Aging boomers may be a source of supply — but only in the longer-term.

“That aging out will begin to pick up pace as baby boomers get into their 70s or 80s,” Fleming said. “It will be a big source of supply, maybe not in the next five or 10 years but in the next decade.”

“America is growing older, with baby boomer homeowners totaling 32 million as of 2019 and increasingly becoming a larger source of existing homes for sale — 4.4 million units annually — as they transition to other housing options or pass away,” Gary V. Engelhardt, professor of economics in the Maxwell School of Citizenship and Public Affairs at Syracuse University, said in a report.

So “we have a sort of a generational mismatch,” Fleming said. “What would have been more ideal would have been if baby boomers aged out earlier to be a source of supply for their own children.” 

Millennials, generally considered to be those born between 1981 and 1996, are now 27 to 42 years old. The Gen Z generation is considered to be people age 11 to 27. Gen X — people age 43 to 58 — is in the mix too, but because it’s a smaller generation, “it makes much less of a demographic difference in housing,” Fleming noted.

These are the cities where the ‘silver tsunami’ will create housing inventory

The cities most likely to see the biggest effects from homeowners aging out include retirement hubs like Miami, Orlando, Tampa, and Tucson, as well as places where young residents have left such as Cleveland, Dayton, Knoxville, and Pittsburgh, according to data from Zillow from 2019.

For members of Gen Z keeping a watchful eye out for boomers aging out of their Florida homes, Zillow’s senior economist Jeff Tucker had one key piece of advice.

“Rapidly rising insurance and maintenance costs, as well as declining availability of homeowners’ insurance, are adding a one-two punch on top of higher housing costs there,” he explained.

“More flooding and extreme weather events in 15 to 20 years could exacerbate those problems, especially for folks who can’t afford major weatherproofing projects and high insurance costs,” he added.

The silver tsunami comes with some caveats

Tucker also said that he’s not as enthusiastic about older homeowners being a viable source of housing supply because of where their homes are.

“Broadly, yes the silver tsunami is likely to help ease the inventory crunch, but with some big caveats: One is that the locations of homes likely to come to market in the silver tsunami are a bit out of sync with recent migration trends,” Tucker said. 

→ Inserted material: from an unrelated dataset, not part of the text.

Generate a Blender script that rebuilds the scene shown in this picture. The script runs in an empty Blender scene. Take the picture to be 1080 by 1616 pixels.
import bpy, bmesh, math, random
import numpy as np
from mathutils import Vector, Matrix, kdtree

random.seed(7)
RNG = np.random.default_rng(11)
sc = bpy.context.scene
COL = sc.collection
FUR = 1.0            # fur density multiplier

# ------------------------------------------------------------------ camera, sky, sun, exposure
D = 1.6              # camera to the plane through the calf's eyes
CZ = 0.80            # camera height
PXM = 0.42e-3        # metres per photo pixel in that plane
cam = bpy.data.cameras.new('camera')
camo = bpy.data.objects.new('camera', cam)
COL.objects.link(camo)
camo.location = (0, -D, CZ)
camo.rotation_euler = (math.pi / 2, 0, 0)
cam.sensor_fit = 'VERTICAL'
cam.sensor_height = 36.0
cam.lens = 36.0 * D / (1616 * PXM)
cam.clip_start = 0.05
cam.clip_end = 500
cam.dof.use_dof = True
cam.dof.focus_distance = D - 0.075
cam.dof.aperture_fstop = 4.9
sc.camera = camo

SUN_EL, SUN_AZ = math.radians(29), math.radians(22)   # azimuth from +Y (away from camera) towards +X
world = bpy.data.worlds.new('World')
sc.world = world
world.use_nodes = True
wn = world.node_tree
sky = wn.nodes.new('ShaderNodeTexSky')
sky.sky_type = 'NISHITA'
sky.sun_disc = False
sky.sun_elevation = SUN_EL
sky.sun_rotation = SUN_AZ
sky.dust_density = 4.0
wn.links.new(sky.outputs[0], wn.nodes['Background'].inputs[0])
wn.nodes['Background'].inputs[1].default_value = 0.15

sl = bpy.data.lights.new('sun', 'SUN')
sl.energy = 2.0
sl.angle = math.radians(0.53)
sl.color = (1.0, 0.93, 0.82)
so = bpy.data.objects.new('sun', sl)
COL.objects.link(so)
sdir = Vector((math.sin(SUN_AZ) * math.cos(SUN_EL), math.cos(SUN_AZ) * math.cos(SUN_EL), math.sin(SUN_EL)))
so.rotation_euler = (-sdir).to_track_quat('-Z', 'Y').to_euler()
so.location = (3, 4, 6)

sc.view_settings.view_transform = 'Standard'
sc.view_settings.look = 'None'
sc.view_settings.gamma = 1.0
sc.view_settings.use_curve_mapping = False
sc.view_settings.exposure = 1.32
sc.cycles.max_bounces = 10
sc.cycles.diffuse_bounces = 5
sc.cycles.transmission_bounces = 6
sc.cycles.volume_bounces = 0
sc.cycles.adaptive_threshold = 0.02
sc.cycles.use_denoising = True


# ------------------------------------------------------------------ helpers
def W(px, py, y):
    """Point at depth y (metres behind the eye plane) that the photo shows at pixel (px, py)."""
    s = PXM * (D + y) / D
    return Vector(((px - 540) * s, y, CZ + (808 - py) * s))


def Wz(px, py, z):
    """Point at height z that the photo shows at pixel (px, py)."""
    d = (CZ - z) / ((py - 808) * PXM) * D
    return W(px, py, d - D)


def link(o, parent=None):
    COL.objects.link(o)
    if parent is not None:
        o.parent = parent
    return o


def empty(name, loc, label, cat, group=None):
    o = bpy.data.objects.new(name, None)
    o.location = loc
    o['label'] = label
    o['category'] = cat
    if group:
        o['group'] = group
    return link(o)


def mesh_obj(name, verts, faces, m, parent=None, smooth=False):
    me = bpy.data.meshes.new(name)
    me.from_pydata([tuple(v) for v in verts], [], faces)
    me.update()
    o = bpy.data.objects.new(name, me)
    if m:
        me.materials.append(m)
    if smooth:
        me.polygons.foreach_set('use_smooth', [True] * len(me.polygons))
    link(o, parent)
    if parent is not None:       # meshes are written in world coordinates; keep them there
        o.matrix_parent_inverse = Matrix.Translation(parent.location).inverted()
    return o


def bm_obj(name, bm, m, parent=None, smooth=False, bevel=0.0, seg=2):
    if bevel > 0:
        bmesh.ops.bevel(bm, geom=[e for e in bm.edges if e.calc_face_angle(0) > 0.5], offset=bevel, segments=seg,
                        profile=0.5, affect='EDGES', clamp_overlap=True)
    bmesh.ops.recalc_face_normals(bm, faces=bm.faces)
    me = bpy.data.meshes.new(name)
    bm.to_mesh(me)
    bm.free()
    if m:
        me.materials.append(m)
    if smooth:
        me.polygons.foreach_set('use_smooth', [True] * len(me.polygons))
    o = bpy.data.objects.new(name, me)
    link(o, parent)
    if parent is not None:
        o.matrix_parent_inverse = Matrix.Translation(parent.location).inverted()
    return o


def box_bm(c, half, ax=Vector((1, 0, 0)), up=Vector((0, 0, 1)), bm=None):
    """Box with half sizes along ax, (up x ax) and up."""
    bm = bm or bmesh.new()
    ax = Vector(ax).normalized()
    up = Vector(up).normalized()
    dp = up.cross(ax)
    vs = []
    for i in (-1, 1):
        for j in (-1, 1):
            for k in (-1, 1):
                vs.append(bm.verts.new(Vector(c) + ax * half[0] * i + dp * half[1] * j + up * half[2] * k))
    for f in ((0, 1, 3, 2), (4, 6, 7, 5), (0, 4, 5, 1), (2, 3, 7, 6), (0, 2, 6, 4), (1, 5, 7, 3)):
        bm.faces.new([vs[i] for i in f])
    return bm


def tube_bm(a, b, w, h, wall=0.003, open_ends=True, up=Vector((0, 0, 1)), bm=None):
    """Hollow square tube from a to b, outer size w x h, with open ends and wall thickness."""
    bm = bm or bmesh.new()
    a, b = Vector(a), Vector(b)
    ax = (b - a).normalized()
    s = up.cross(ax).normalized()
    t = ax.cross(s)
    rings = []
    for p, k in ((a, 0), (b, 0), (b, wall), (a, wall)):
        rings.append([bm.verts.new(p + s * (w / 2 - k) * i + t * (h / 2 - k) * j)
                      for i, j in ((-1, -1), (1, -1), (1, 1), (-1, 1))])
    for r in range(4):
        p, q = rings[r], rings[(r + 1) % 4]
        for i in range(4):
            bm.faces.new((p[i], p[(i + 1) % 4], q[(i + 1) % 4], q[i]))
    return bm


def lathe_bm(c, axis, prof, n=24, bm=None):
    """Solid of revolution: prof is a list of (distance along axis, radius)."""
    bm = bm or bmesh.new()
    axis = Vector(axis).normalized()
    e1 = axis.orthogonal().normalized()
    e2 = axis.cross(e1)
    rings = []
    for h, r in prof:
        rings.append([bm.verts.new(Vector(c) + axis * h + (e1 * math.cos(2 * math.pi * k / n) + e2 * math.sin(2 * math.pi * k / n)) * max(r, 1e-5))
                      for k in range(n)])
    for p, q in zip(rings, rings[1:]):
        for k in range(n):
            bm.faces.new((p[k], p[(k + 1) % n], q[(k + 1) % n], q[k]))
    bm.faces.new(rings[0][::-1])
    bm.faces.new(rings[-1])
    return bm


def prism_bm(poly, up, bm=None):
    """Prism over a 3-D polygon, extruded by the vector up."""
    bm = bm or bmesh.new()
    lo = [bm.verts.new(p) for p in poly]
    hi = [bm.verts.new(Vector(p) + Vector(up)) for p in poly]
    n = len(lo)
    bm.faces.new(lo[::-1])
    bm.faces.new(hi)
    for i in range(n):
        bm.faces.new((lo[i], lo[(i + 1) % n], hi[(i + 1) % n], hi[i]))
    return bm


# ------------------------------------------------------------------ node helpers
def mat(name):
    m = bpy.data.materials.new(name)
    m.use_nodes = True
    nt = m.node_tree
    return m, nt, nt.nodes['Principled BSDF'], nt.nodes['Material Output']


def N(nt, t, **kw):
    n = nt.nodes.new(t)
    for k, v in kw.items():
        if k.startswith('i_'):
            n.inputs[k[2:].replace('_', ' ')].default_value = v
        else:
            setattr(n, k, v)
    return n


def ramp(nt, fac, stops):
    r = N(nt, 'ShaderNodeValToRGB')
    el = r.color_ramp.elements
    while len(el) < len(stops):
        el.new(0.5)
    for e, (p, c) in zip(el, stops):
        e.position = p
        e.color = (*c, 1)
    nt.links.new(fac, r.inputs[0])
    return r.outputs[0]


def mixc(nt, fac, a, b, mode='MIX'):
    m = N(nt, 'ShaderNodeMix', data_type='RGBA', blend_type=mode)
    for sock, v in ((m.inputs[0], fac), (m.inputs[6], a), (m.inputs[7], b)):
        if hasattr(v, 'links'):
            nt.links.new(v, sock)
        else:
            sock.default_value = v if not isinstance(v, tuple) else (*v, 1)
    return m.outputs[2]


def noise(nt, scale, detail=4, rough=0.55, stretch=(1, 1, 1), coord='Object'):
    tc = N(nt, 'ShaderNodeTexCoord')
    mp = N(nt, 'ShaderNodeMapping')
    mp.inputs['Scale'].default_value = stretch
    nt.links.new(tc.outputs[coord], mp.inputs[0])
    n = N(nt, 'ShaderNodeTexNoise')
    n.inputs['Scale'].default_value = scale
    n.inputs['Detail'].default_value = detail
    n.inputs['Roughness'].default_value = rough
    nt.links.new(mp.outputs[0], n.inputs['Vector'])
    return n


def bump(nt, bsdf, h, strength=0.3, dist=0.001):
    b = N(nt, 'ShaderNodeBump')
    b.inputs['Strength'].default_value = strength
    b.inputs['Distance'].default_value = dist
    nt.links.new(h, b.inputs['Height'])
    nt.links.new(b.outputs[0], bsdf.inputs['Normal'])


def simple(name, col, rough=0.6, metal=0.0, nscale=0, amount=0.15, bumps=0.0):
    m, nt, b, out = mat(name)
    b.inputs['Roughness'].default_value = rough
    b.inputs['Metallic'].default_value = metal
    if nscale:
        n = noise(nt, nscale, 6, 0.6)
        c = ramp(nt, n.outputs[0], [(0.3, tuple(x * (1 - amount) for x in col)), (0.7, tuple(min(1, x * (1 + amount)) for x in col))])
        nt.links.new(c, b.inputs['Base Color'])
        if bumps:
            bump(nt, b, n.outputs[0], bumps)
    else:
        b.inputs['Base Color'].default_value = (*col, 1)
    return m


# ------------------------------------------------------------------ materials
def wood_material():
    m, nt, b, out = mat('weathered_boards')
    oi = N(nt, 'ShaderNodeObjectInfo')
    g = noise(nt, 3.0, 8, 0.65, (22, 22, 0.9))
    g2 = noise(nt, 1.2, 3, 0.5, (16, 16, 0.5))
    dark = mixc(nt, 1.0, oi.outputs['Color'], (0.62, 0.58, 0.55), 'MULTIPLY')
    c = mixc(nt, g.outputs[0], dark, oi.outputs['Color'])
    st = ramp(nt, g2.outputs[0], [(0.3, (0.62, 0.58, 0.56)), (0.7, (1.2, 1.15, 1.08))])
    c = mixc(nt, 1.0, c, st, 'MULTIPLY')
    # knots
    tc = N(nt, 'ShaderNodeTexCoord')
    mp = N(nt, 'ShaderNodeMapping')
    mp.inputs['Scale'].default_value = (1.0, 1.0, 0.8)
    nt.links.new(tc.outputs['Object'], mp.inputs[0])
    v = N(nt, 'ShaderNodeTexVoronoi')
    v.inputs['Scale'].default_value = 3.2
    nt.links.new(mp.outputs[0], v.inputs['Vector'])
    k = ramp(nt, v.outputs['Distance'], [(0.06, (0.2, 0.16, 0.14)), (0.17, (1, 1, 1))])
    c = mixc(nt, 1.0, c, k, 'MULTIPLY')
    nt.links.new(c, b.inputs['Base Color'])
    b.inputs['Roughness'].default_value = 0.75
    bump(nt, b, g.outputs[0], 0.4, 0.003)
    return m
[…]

Many of the homes that boomers will leave are in “markets that have had weak or declining population growth for at least a generation,” such as the Northeast or the Midwest, he added. “That won’t help affordability in many of the major markets where affordability is the tightest.”

Nonetheless, if remote work persists, some affordable real-estate markets in those regions could become more attractive to home buyers, and so “demand and supply may be a closer match than it currently appears,” Tucker said.